Canadian Truck Drivers

As a result of The North American Free Trade Agreement (NAFTA), Canadian truckers can currently enter the US and drive freely. The only limitation placed upon Canadian truckers is they cannot pick up AND deliver a load within the United States. While having Canadians driving on US highways may not seem like much of an issue, it is a serious safety concern to all those who drive in the US.

The United States has strict regulations governing the trucking industry and not all countries follow our example. Canadian truckers may not have the training or the safe driving record that is required of American truckers. In fact 154 Canadian truckers were recently found to have forged documentation required for a Canadian commercial drivers license (2). The potential hazards posed by unsafe, or untrained Canadian truckers are immense, and could easily result in serious injury or loss of life.

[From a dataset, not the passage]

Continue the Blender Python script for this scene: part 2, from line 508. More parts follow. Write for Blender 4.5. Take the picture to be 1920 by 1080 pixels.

Due to less stringent laws regulating truck drivers by Canada, Canadian truckers are more likely to be overly fatigued, and therefore dangerous. Canadians are allowed to drive for 13 hours without rest, whereas an American driver may drive only 11 hours before required to take 10 consecutive rest hours. Canadian truckers who drive for 13 hours per day in the days or weeks before their entry into America are necessarily more tired than American truckers who have only been driving for 11 hours at a time. These regulations are in place in order to protect the American people; however they fail to do so where Canadian truckers are concerned.

In addition to having more lax hour of service regulations than the United States, recent reports state that some Canadian trucking companies are requiring their drivers to violate Canadian HOS (Hours of Service) regulations (1). In 2008 the government of British Columbia audited 333 of its 26,000 CDL holders for violations, 71% failed (1). This is evidence of a systemic problem that endangers Americans whenever Canadian truckers cross the border.

Canadian drivers have also reported that their trucks were regularly in poor mechanical condition. One driver discusses how his truck’s cab would fill with exhaust fumes (1). The same driver states that his truck caught fire and caused a forest fire in Washington due to mechanical issues (1). Once again, this is an example where a Canadian trucker posed a clear danger to the American public as a whole.